→ WRITTEN PROBLEM
Take the lines from the beginning of the data below through the line holding "def on_z(px, py, Z): d" and return exactly those.

### DATASET CONTENT

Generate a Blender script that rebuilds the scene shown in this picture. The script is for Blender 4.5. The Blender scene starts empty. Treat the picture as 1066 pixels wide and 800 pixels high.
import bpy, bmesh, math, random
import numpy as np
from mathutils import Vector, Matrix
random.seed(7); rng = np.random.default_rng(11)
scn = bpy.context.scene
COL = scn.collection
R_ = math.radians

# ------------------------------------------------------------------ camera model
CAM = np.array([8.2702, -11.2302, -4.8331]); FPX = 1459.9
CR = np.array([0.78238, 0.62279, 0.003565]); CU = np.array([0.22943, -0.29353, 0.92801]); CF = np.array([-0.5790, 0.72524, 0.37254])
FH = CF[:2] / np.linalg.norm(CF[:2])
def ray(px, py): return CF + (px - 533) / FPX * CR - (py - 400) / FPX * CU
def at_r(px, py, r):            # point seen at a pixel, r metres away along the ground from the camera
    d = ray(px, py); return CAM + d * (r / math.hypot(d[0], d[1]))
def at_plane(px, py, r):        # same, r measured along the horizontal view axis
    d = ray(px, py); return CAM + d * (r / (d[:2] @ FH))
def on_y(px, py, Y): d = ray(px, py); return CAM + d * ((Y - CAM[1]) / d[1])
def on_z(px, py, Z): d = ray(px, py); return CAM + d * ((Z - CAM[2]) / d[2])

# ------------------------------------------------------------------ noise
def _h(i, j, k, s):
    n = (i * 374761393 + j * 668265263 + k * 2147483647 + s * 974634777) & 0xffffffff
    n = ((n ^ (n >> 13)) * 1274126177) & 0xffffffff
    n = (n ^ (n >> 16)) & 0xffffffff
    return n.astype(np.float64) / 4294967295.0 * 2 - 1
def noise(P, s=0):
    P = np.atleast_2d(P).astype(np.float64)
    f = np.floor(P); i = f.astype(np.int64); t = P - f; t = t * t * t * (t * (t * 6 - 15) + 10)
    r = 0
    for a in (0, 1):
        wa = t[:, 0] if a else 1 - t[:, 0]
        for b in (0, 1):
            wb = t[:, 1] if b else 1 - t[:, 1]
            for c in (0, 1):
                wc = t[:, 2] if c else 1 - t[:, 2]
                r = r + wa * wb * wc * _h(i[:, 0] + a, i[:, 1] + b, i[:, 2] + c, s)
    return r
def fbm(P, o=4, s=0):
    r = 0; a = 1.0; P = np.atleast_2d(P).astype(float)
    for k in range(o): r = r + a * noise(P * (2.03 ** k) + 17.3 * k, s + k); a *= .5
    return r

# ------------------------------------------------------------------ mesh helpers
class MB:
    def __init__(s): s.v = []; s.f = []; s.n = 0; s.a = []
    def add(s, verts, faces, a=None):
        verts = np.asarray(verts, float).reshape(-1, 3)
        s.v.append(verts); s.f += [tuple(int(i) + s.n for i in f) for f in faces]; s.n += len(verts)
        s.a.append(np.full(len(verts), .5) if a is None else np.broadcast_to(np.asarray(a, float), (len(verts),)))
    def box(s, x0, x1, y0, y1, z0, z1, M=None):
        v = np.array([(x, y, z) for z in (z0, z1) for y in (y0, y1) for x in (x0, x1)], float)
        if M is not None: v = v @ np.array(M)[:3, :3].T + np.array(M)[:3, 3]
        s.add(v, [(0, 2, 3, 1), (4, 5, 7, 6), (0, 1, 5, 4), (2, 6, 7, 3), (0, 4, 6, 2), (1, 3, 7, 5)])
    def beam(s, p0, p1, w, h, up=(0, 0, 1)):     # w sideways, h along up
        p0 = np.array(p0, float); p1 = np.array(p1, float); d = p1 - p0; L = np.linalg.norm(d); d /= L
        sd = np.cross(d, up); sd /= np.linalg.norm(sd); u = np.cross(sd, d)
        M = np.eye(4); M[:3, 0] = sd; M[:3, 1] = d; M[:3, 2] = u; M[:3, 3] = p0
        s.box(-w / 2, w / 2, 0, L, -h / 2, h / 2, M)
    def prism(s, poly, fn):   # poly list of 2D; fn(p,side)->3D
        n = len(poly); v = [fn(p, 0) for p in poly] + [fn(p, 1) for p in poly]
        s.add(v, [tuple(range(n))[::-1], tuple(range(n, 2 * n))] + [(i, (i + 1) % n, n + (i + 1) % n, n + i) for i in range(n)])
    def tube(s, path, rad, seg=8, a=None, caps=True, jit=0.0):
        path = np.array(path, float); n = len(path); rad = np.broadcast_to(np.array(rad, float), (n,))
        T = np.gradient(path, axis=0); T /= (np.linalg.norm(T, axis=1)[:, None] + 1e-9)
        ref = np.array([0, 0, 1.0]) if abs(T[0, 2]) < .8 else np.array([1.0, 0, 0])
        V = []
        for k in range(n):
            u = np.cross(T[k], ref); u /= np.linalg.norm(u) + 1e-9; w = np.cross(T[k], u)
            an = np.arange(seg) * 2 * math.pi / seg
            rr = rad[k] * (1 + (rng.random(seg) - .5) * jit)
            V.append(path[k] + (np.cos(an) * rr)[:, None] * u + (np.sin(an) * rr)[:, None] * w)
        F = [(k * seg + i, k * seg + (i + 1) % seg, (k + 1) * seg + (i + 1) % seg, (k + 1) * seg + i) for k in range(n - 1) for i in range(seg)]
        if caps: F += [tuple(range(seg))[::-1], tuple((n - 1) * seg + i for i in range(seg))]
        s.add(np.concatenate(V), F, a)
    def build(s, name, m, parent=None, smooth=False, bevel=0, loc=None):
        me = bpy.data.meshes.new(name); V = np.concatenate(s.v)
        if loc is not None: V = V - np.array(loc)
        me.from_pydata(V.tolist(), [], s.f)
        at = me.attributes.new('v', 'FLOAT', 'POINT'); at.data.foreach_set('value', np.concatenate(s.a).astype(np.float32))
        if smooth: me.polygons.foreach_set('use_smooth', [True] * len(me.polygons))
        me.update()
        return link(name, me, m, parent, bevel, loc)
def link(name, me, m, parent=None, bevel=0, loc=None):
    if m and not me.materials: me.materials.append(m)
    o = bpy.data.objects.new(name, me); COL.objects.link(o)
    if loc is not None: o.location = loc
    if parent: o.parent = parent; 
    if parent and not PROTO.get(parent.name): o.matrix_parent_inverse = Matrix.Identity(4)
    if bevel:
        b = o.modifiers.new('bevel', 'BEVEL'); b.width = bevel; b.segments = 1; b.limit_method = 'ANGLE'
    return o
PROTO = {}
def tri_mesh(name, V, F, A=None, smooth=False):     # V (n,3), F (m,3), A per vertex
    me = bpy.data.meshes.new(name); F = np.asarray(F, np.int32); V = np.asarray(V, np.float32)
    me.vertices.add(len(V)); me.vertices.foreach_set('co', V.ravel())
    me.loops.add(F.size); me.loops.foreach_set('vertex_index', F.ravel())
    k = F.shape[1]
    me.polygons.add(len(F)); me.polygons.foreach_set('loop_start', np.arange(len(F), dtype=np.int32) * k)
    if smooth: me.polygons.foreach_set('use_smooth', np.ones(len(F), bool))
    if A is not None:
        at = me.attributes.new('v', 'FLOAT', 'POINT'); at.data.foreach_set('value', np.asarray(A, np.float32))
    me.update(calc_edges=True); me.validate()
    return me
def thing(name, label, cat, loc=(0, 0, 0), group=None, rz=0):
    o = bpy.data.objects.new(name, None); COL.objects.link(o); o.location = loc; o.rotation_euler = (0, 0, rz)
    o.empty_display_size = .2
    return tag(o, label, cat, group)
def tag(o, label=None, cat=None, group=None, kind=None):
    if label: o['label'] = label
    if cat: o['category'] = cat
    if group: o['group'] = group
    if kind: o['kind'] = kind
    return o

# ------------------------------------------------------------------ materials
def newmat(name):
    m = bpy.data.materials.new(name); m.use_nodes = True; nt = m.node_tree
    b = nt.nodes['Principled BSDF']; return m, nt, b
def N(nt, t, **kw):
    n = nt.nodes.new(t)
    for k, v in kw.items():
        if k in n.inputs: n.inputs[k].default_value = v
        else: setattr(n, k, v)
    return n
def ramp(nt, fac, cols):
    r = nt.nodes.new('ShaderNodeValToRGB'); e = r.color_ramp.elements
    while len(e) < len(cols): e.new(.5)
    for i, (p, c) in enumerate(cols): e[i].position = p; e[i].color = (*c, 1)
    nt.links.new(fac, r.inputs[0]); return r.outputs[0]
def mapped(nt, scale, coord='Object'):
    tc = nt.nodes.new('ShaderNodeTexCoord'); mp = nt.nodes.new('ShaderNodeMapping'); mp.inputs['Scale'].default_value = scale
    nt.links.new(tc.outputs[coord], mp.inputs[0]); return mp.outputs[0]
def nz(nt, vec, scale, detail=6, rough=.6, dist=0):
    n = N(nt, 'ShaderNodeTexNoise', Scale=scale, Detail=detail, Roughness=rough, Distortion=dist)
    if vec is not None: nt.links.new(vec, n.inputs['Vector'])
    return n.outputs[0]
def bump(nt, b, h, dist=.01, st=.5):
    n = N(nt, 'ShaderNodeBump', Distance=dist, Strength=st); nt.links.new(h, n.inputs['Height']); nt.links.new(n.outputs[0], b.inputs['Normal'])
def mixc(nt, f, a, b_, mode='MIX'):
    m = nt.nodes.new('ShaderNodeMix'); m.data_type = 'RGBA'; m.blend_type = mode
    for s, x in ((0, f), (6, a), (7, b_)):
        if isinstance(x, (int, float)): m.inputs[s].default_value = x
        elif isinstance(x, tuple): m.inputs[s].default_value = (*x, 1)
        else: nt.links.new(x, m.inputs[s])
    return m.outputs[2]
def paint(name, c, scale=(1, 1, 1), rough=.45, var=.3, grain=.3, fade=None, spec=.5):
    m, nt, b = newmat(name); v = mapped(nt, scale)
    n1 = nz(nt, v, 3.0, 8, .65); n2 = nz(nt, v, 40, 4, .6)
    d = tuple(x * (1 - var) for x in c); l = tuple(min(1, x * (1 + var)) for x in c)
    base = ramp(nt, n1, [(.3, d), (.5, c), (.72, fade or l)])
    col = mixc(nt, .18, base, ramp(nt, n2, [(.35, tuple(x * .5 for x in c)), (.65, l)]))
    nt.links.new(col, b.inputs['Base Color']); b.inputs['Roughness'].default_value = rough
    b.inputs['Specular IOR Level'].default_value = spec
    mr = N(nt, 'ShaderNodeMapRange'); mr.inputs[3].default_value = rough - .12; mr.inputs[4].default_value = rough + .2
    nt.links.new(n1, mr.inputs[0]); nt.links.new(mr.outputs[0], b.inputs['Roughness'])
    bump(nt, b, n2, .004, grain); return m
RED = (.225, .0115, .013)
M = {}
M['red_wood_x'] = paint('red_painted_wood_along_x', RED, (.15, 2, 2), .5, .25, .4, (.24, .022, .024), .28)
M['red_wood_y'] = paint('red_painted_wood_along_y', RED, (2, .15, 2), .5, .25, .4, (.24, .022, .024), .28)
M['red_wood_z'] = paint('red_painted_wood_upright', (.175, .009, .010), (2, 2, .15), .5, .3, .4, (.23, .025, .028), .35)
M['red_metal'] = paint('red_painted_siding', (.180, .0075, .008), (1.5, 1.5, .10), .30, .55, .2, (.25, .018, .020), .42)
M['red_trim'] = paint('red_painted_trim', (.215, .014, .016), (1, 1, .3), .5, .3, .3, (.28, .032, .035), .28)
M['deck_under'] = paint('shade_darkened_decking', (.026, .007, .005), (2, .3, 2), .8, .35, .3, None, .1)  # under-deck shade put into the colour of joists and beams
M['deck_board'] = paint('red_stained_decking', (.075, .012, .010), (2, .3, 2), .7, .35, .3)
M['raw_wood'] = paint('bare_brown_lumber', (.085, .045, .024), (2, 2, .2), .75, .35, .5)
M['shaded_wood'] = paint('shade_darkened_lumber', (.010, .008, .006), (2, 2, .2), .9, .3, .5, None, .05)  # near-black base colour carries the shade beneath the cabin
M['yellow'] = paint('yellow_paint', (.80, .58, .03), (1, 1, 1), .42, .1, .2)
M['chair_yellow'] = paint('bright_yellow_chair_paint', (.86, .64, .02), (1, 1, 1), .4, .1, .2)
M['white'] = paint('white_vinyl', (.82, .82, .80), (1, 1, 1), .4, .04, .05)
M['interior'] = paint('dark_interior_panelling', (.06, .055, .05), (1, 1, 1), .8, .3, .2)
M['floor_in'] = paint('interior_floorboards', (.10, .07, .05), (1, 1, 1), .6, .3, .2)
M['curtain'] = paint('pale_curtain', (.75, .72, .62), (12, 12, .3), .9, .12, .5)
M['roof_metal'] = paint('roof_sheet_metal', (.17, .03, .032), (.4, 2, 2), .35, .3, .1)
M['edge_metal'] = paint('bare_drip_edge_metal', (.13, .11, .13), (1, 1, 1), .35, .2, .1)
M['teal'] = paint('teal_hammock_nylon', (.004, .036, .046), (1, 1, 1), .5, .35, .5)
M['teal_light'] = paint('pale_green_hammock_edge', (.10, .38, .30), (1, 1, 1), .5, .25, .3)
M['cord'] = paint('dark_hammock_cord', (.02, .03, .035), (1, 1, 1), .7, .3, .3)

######

→ ANSWER BELOW
Generate a Blender script that rebuilds the scene shown in this picture. The script is for Blender 4.5. The Blender scene starts empty. Treat the picture as 1066 pixels wide and 800 pixels high.
import bpy, bmesh, math, random
import numpy as np
from mathutils import Vector, Matrix
random.seed(7); rng = np.random.default_rng(11)
scn = bpy.context.scene
COL = scn.collection
R_ = math.radians

# ------------------------------------------------------------------ camera model
CAM = np.array([8.2702, -11.2302, -4.8331]); FPX = 1459.9
CR = np.array([0.78238, 0.62279, 0.003565]); CU = np.array([0.22943, -0.29353, 0.92801]); CF = np.array([-0.5790, 0.72524, 0.37254])
FH = CF[:2] / np.linalg.norm(CF[:2])
def ray(px, py): return CF + (px - 533) / FPX * CR - (py - 400) / FPX * CU
def at_r(px, py, r):            # point seen at a pixel, r metres away along the ground from the camera
    d = ray(px, py); return CAM + d * (r / math.hypot(d[0], d[1]))
def at_plane(px, py, r):        # same, r measured along the horizontal view axis
    d = ray(px, py); return CAM + d * (r / (d[:2] @ FH))
def on_y(px, py, Y): d = ray(px, py); return CAM + d * ((Y - CAM[1]) / d[1])
def on_z(px, py, Z): d = ray(px, py); return CAM + d * ((Z - CAM[2]) / d[2])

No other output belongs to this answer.